Mettre en avant son surnom et cacher sa vraie identité sont des manières subtiles pour les lutteurs de se protéger contre des attaques mystiques. Un phénomène qui est devenu général. Et dans ce sport, on en a vu de toutes les bizarreries.
Le surnom trouve parfois ses racines dans le besoin de distinguer les individus au sein d’une communauté. Il est souvent choisi par un individu pour cacher son patronyme ; ce qui est fréquent dans le milieu de la lutte où le mystique occupe une grande place. C’est pour cette raison que les acteurs préfèrent cacher leurs vrais noms à l’état civil. En réalité, pour marabouter un protagoniste, il faut connaître sa vraie identité, puisque les litanies et autres divinations mystiques sont faites sur la base des nom et prénom de la personne ciblée. Même le communicateur traditionnel Hypo Ngary est littéralement paralysé par cette crainte mystique. Interrogé sur son vrai nom, il a dit niet, estimant que «cela risquerait de l’exposer sur le plan mystique».
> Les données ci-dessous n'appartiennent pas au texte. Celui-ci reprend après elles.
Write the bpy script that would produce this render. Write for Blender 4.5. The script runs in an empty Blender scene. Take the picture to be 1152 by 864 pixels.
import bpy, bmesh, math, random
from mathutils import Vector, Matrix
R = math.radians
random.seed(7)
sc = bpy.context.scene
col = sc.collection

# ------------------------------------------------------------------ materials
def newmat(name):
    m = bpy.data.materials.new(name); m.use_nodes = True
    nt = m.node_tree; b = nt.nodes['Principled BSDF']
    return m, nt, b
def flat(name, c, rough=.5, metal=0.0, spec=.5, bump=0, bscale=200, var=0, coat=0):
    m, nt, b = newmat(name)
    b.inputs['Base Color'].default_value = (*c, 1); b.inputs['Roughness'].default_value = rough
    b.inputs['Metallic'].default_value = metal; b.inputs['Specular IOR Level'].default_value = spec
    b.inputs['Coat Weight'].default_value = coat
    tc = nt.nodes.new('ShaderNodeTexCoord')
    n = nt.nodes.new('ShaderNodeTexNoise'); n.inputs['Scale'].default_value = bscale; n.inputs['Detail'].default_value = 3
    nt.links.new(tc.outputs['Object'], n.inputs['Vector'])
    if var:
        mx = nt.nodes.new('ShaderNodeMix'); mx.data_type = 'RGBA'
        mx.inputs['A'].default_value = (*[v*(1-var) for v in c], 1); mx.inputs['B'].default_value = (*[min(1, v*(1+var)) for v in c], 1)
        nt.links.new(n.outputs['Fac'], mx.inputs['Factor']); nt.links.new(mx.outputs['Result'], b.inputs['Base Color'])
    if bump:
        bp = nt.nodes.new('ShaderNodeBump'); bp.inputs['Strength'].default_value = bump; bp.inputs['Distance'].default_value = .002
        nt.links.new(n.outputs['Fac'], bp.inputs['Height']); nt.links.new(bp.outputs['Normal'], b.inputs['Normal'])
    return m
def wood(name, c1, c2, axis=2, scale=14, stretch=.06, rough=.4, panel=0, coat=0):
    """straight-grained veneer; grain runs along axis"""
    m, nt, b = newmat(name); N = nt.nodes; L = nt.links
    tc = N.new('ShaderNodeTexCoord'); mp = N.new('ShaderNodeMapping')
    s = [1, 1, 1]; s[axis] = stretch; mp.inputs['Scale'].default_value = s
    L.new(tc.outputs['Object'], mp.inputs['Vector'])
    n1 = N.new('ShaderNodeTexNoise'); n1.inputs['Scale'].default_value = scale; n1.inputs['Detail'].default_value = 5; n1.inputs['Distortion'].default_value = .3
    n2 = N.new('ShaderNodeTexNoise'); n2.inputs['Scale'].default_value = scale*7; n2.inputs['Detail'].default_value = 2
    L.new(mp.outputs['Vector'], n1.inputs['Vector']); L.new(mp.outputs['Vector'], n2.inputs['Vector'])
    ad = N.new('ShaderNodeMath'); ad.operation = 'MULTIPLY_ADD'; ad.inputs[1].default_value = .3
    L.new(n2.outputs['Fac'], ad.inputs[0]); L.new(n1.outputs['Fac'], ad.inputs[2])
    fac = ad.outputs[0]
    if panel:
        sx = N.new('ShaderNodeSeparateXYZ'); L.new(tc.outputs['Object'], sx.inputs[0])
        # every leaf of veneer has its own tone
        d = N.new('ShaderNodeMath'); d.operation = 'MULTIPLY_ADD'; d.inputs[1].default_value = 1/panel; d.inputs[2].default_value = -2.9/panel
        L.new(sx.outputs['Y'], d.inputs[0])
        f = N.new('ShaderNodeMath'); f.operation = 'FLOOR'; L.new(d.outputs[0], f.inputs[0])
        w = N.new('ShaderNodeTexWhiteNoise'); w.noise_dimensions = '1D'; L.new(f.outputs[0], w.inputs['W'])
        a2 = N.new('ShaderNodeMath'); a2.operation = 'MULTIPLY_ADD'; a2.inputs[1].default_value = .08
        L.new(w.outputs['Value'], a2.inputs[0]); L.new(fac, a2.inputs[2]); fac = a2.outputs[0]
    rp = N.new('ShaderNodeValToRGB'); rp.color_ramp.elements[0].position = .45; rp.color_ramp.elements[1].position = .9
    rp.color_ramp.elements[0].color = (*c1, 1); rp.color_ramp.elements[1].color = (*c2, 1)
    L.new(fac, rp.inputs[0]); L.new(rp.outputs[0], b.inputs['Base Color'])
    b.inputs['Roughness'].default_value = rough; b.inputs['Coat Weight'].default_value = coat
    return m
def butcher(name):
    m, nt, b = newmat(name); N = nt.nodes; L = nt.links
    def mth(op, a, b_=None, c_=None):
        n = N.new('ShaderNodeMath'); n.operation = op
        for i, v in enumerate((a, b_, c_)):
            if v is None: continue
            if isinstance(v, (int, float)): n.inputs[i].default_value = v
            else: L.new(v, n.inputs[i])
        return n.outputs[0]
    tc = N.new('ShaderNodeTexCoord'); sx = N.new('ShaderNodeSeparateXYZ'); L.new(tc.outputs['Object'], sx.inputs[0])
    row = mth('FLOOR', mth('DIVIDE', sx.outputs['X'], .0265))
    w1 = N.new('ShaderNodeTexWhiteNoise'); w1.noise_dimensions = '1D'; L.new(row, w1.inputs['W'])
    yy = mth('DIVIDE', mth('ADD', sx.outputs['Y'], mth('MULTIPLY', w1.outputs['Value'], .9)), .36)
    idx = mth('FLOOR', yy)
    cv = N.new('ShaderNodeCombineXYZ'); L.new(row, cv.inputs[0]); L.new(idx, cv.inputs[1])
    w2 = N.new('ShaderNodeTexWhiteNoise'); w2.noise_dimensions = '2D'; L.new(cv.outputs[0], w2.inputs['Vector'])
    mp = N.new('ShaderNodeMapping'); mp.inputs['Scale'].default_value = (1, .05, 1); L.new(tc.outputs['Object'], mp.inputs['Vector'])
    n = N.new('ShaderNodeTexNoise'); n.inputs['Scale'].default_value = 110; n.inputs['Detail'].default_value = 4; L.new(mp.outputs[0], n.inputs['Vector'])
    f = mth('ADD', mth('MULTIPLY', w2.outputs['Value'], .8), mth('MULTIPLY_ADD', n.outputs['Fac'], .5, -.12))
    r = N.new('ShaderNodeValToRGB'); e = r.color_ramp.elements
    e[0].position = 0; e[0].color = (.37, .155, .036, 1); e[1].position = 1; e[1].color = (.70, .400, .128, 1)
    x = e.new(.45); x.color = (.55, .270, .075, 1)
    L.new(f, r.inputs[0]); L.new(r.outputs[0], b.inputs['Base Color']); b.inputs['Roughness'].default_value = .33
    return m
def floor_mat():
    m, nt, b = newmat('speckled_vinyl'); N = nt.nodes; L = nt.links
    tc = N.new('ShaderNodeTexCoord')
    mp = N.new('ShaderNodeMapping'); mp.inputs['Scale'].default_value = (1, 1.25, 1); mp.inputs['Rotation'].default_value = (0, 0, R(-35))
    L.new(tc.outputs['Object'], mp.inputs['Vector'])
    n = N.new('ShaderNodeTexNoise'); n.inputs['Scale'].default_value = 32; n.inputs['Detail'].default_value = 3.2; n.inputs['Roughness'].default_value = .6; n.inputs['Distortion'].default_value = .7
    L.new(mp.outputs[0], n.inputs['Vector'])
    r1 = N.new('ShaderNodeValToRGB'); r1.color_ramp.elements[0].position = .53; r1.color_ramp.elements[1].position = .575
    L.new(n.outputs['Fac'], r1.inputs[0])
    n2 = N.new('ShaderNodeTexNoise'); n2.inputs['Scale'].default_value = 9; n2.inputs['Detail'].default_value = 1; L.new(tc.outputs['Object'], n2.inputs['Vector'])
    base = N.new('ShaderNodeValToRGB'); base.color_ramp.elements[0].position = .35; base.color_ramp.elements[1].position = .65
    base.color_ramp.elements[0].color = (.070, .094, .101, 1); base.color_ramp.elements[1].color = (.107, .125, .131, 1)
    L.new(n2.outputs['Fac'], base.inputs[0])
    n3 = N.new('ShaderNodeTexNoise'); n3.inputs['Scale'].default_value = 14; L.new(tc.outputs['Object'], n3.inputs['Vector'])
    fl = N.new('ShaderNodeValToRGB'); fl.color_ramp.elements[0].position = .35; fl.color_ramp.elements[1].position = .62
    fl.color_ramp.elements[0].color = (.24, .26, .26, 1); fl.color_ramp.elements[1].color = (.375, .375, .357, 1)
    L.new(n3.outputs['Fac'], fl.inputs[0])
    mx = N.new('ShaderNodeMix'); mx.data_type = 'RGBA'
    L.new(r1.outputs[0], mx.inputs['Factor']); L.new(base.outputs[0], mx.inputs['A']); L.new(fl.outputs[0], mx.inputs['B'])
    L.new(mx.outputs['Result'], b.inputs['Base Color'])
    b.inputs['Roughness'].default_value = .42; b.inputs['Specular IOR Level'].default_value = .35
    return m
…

Préparateur mystique de Modou Lô, Serigne Ndiaye a donné une explication occulte à ces noms d’emprunt. «Il est difficile que les lutteurs dévoilent leurs vrais noms qui sont pourtant mentionnés dans leurs contrats. C’est le cas de Modou Lô qui s’appelle Doudou Lô. Balla Gaye 2, lui, s’appelle Omar Sakho », a-t-il informé. Doudou est dérivé de Modou, un diminutif de Mohamed. L’ami intime du « Roc » de Rock Énergie est d’avis qu’on peut effectivement atteindre mystiquement un lutteur à travers son nom d’emprunt. Grand marabout qui travaille avec plusieurs champions de lutte, dont Modou Lô, Serigne Djibril Niang a confirmé cette affirmation de Serigne Ndiaye. « Il est vrai que pour marabouter un individu, on a besoin de son vrai nom et de celui de sa mère. Mais, on peut bien atteindre mystiquement quelqu’un par son surnom.
Le fait de répondre par son surnom qui est connu par tout le monde suffit pour l’envoûter », explique-t-il. Pour lui, il est tout de même difficile pour les marabouts d’exorciser les jeunes lutteurs dont les combats sont tardivement régularisés au niveau du Cng. Mais, pour le communicateur traditionnel, Bécaye Mbaye de la 2Stv, « le fait de se surnommer n’a rien d’occulte ».
D’autres raisons sous-tendent ces noms d’emprunt chez certains lutteurs. C’est le cas de ceux qui ont, à l’état civil, des noms qui renvoient à ceux des guides religieux. Nous avions connu cela avec le lutteur Khadim Sarr de l’écurie Falaye Baldé. En cas de bagarre ou de défaite, certains talibés mourides ne cautionnaient pas qu’on dise que « Khadim », qui renvoie à Cheikh Ahmadou Bamba ou Khadim Rassoul, était malmené ou battu. Il avait été contraint de changer de surnom pour s’appeler « Boy Sarr ». Aussi, il y en a qui ont tiré leurs surnoms de leurs vrais noms civils. C’est le cas de Siteu qui est le diminutif de « Sita » ou « Siteu ».